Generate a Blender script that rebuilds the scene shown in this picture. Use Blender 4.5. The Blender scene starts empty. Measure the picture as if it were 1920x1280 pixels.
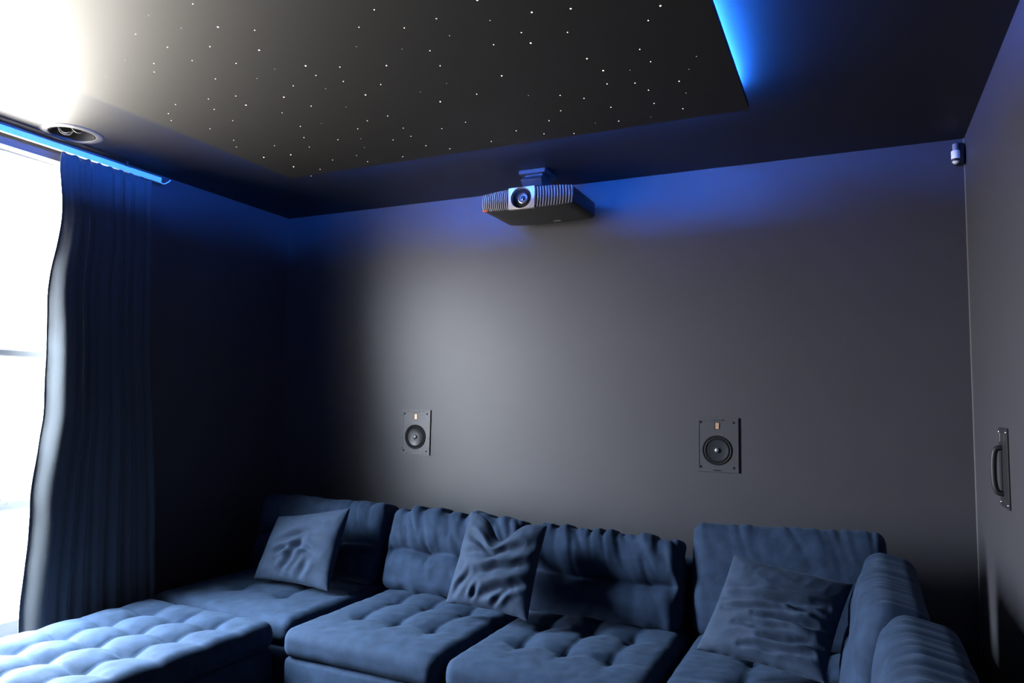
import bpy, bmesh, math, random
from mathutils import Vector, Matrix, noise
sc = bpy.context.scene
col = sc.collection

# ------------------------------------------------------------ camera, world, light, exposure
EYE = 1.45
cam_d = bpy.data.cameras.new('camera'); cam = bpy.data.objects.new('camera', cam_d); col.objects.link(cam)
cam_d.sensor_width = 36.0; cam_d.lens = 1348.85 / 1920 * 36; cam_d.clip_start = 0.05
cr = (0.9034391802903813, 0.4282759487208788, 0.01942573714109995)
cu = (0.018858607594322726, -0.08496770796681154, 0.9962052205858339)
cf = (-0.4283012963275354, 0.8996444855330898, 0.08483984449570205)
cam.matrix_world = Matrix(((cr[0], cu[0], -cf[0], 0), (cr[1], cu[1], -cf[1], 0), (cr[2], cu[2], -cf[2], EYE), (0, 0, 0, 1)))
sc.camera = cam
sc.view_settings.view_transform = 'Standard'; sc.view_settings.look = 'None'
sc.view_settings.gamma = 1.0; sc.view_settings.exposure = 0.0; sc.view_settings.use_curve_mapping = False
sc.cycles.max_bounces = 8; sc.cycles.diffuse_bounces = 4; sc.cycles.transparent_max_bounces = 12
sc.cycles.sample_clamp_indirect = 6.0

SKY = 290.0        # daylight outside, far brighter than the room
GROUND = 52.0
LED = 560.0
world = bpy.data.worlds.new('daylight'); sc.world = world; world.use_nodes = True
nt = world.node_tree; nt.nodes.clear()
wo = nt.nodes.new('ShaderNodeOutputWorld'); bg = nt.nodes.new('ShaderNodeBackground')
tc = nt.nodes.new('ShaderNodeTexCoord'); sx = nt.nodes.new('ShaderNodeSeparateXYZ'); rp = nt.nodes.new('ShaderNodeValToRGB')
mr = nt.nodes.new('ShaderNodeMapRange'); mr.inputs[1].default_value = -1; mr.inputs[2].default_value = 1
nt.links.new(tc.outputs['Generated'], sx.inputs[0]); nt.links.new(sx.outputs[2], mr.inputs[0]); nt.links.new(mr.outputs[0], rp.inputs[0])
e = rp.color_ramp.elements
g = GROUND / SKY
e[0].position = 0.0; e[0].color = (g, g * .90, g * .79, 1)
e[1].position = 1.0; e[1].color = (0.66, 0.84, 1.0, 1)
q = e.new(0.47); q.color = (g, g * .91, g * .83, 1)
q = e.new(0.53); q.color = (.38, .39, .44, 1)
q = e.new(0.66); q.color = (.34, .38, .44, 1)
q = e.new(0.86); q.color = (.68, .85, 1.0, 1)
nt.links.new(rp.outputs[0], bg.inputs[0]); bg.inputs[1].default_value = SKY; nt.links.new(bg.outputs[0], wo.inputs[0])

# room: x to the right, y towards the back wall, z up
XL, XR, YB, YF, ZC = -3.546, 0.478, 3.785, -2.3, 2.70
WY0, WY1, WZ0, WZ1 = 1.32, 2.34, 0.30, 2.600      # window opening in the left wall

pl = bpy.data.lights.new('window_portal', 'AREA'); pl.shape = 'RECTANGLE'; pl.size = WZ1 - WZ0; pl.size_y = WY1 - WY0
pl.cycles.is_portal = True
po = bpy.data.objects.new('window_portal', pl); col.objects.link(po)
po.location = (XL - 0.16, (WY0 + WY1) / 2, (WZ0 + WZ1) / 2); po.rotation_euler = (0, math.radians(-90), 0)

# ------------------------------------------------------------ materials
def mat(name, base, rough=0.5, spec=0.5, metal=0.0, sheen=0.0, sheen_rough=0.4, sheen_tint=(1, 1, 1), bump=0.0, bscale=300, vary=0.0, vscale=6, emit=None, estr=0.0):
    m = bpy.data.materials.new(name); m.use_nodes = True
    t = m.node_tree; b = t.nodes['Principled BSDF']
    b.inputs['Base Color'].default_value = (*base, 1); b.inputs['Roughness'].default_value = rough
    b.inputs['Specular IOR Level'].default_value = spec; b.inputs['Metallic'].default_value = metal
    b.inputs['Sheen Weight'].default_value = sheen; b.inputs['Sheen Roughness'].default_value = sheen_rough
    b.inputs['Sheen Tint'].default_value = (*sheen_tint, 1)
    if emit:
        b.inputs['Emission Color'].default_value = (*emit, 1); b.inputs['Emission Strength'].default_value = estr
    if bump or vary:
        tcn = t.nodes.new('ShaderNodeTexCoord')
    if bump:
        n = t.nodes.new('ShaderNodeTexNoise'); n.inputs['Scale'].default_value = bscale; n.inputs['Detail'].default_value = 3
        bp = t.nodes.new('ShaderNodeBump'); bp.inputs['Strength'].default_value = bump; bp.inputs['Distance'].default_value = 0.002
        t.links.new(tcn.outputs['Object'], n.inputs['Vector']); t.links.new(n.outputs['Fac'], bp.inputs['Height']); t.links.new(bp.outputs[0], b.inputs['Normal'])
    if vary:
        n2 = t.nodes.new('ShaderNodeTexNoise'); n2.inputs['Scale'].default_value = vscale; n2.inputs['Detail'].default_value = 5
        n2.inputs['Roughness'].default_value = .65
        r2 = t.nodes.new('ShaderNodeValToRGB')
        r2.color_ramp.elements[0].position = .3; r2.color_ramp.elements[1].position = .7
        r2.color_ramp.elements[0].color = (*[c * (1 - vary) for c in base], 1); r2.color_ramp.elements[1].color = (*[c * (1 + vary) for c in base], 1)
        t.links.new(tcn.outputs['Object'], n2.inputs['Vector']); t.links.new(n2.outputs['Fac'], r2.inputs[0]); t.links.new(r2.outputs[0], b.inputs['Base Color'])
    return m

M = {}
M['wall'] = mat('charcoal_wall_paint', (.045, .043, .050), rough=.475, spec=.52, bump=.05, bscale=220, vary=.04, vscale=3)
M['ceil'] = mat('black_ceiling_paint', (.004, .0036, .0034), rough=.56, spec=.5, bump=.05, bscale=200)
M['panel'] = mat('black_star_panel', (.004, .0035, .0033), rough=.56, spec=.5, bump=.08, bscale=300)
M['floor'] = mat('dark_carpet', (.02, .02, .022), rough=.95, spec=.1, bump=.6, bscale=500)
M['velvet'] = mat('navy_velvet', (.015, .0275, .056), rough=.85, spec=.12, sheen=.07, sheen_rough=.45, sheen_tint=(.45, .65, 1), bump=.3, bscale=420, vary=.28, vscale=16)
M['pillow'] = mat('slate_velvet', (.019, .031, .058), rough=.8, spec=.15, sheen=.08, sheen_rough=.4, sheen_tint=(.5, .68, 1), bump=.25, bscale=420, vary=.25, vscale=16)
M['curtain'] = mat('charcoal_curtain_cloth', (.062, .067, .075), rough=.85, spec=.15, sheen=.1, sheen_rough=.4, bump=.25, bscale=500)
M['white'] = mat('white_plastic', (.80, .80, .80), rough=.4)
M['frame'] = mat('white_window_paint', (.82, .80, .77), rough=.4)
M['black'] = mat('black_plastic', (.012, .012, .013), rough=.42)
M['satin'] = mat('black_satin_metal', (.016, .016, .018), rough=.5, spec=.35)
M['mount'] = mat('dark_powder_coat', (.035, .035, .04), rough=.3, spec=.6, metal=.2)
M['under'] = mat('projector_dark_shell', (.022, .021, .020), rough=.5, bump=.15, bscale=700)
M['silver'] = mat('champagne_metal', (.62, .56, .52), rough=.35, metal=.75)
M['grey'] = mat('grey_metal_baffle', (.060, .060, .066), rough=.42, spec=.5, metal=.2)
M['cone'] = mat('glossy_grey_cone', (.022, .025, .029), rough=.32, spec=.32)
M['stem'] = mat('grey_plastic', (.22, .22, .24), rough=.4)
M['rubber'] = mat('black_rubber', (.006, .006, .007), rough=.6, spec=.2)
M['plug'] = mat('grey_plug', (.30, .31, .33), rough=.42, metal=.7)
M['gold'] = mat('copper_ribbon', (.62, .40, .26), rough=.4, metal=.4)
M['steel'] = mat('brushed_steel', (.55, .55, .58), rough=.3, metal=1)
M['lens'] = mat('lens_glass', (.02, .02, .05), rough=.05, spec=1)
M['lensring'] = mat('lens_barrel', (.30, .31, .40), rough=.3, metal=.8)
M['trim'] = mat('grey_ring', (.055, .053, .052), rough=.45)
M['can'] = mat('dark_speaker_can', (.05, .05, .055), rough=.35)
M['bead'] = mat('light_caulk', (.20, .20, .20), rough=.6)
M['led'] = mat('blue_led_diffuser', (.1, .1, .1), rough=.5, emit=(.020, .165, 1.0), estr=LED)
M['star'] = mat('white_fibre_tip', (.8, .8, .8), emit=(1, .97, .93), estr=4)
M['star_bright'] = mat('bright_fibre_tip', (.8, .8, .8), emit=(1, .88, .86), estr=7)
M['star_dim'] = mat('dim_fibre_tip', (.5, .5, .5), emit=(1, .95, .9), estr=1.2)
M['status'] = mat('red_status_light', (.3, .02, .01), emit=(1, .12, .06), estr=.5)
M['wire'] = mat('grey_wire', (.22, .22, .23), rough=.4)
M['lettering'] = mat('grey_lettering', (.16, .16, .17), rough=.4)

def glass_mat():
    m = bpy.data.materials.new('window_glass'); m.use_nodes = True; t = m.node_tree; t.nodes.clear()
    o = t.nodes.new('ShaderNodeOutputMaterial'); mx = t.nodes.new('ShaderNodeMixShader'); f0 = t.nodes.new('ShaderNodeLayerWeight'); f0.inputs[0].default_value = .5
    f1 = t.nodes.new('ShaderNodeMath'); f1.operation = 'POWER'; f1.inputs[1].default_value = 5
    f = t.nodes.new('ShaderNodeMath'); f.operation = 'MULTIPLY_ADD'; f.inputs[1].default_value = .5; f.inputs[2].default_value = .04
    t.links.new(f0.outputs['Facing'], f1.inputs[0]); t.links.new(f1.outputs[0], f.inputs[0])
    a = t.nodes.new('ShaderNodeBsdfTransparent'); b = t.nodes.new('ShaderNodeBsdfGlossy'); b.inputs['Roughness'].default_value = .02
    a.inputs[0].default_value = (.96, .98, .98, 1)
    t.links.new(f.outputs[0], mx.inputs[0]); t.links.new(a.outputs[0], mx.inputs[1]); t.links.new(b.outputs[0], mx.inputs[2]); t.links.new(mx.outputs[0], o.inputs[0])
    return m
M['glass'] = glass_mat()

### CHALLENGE
Please restate the material above line by line, exactly, beginning at its first line and ending with the line that contains "sc.cycles.sample_clamp_indirect = 6.0", without any pictures.

### EXERCISE RESULT
Generate a Blender script that rebuilds the scene shown in this picture. Use Blender 4.5. The Blender scene starts empty. Measure the picture as if it were 1920x1280 pixels.
import bpy, bmesh, math, random
from mathutils import Vector, Matrix, noise
sc = bpy.context.scene
col = sc.collection

# ------------------------------------------------------------ camera, world, light, exposure
EYE = 1.45
cam_d = bpy.data.cameras.new('camera'); cam = bpy.data.objects.new('camera', cam_d); col.objects.link(cam)
cam_d.sensor_width = 36.0; cam_d.lens = 1348.85 / 1920 * 36; cam_d.clip_start = 0.05
cr = (0.9034391802903813, 0.4282759487208788, 0.01942573714109995)
cu = (0.018858607594322726, -0.08496770796681154, 0.9962052205858339)
cf = (-0.4283012963275354, 0.8996444855330898, 0.08483984449570205)
cam.matrix_world = Matrix(((cr[0], cu[0], -cf[0], 0), (cr[1], cu[1], -cf[1], 0), (cr[2], cu[2], -cf[2], EYE), (0, 0, 0, 1)))
sc.camera = cam
sc.view_settings.view_transform = 'Standard'; sc.view_settings.look = 'None'
sc.view_settings.gamma = 1.0; sc.view_settings.exposure = 0.0; sc.view_settings.use_curve_mapping = False
sc.cycles.max_bounces = 8; sc.cycles.diffuse_bounces = 4; sc.cycles.transparent_max_bounces = 12
sc.cycles.sample_clamp_indirect = 6.0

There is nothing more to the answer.